In der anschließenden Diskussion im Saal des Landgerichts wurde auch die Rolle der Justiz heute beleuchtet. Ist sie heute wirklich unabhängig von der herrschenden Politik oder ist sie nach wie vor ein Instrument der Durchsetzung der jeweiligen Herrschaftsansprüche? Hat sie aus ihrer Vergangenheit, ihren Fehlern gelernt? Die Antworten darauf waren sehr kontrovers. Klar, heutige Juristen sind in einer Demokratie großgeworden. Aber schützt das vor erneuter Anpasserei?
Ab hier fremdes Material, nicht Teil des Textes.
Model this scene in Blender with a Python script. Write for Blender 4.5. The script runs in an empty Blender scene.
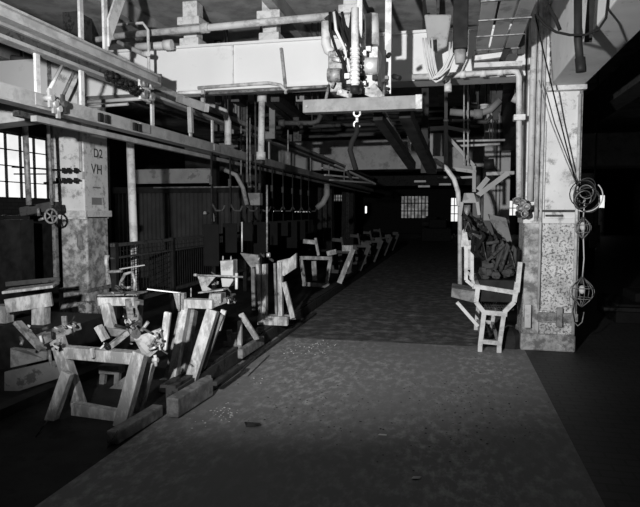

Natürlich kann man mit dem historischen Abstand von 50 Jahren die früheren Fehler ruhig zugeben, schließlich sind die Täter ja tot und die Opfer auch. Aber wie sieht es aus mit den Fehlern aus jüngerer Zeit? Beispiele: die Berufsverbote für Linke, bei denen auch in der Bundesrepublik in schlechtester Tradition der Nazis meistens nicht Straftaten beurteilt, sondern eine Gesinnung verurteilt wurde? Oder das KPD-Verbot, dessen Verfahren ein einziger ununterbrochener Verstoß gegen die Strafprozessordnung war? Oder die gegenwärtigen Weigerung der Justiz, Anzeigen gegen die Bundesregierung wegen Vorbereitung und Durchführung eines verfassungs- und völkerrechtswidrigen Angriffskrieges zu verfolgen? Oder die verfassungswidrige Praxis des Bundesverfassungsgerichtes, Nazi-Aufmärsche zu genehmigen? Hier wird die Rolle der Justiz im Verhältnis zur Politik sehr deutlich.

Alles in allen war es eine sehr lehrreiche Veranstaltung, die sowohl die Möglichkeiten einer Aufarbeitung der Justizgeschichte als auch ihre Grenzen deutlich gemacht hat. Wachsamkeit ist von uns gefordert.